▶ What this task involves
Please quote exactly the lines below from the line containing "L_.build('sunlit_wall', M_clad, t)" to the line containing "b.build('lower_sunlit_wall', M_clad, t)", both lines included, and nothing else.

-*-

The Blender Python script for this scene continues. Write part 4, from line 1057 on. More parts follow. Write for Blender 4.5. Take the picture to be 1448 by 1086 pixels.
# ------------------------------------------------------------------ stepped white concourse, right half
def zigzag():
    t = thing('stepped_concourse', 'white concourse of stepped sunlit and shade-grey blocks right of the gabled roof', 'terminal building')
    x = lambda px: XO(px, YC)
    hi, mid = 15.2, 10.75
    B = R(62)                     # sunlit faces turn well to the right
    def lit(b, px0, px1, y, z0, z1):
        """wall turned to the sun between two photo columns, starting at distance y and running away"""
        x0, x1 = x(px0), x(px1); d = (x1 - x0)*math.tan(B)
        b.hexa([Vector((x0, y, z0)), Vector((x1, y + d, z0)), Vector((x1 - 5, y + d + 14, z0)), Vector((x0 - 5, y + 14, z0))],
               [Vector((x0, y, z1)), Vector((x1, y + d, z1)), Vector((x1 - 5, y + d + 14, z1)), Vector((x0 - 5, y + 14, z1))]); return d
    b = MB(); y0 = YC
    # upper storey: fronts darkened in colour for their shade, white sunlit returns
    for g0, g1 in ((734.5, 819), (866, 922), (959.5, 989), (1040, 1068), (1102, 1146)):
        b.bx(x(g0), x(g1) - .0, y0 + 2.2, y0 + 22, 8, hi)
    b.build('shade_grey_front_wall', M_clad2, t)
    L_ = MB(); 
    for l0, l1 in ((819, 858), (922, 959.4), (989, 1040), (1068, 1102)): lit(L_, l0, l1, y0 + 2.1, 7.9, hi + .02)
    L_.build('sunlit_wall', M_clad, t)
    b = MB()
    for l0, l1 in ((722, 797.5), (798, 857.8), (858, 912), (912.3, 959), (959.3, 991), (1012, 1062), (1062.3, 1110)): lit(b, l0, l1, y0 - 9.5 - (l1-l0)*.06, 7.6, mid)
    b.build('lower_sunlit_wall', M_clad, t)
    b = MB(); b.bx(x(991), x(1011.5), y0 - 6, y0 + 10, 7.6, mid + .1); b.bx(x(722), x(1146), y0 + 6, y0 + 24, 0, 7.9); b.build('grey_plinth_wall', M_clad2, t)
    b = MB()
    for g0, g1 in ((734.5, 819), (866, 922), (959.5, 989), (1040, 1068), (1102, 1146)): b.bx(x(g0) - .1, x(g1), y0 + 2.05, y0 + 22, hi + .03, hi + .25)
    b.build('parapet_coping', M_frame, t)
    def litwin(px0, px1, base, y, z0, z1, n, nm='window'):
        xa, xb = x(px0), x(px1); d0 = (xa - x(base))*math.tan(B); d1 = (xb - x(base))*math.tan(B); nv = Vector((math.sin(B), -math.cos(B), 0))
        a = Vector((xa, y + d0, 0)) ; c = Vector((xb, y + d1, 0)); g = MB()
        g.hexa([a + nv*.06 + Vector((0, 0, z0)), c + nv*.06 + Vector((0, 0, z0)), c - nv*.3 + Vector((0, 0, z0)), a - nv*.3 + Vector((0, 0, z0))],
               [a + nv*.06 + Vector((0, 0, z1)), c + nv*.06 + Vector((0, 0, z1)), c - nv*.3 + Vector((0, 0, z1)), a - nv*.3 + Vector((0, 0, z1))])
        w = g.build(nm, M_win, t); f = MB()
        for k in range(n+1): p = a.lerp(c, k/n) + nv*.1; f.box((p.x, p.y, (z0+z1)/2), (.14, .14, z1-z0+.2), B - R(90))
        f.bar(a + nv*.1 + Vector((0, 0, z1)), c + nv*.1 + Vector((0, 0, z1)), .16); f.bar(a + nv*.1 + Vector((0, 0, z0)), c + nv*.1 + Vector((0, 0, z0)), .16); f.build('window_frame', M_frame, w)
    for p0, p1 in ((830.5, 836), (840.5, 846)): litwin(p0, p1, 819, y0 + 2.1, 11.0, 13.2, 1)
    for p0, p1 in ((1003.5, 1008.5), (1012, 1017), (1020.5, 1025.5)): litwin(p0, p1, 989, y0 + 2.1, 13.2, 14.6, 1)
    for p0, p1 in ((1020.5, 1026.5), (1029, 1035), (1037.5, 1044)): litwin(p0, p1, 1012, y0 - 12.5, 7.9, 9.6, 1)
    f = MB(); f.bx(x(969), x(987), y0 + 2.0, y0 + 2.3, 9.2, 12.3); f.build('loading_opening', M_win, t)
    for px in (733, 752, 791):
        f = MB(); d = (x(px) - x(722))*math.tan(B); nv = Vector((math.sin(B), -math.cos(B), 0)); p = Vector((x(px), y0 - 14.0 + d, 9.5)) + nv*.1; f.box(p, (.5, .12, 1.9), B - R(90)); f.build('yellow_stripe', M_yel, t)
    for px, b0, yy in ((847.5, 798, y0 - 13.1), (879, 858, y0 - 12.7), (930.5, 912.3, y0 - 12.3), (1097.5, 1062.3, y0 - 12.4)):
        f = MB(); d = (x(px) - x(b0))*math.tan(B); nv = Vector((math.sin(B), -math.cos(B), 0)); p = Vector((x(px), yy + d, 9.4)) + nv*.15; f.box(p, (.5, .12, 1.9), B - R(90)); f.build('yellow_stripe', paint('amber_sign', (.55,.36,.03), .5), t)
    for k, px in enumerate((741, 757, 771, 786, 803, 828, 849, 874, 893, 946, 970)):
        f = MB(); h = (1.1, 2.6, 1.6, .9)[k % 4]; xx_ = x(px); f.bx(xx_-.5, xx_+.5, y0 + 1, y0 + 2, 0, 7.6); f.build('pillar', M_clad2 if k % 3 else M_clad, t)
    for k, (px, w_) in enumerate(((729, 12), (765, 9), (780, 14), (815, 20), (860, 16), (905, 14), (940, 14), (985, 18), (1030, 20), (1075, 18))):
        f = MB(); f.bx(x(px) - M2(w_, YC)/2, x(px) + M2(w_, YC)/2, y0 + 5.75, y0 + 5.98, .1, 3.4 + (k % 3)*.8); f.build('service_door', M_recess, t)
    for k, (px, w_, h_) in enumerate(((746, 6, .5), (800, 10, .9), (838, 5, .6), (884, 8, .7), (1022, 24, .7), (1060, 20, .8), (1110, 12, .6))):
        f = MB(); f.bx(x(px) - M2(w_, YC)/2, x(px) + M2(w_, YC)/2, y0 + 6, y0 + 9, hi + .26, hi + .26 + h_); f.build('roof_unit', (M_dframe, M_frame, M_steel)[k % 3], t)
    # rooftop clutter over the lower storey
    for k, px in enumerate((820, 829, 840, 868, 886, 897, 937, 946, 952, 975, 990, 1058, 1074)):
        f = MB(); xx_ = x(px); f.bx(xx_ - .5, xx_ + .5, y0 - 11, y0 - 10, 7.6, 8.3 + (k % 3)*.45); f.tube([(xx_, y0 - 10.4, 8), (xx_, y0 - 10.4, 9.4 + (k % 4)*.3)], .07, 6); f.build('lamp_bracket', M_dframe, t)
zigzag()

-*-

▶ Result
    L_.build('sunlit_wall', M_clad, t)
    b = MB()
    for l0, l1 in ((722, 797.5), (798, 857.8), (858, 912), (912.3, 959), (959.3, 991), (1012, 1062), (1062.3, 1110)): lit(b, l0, l1, y0 - 9.5 - (l1-l0)*.06, 7.6, mid)
    b.build('lower_sunlit_wall', M_clad, t)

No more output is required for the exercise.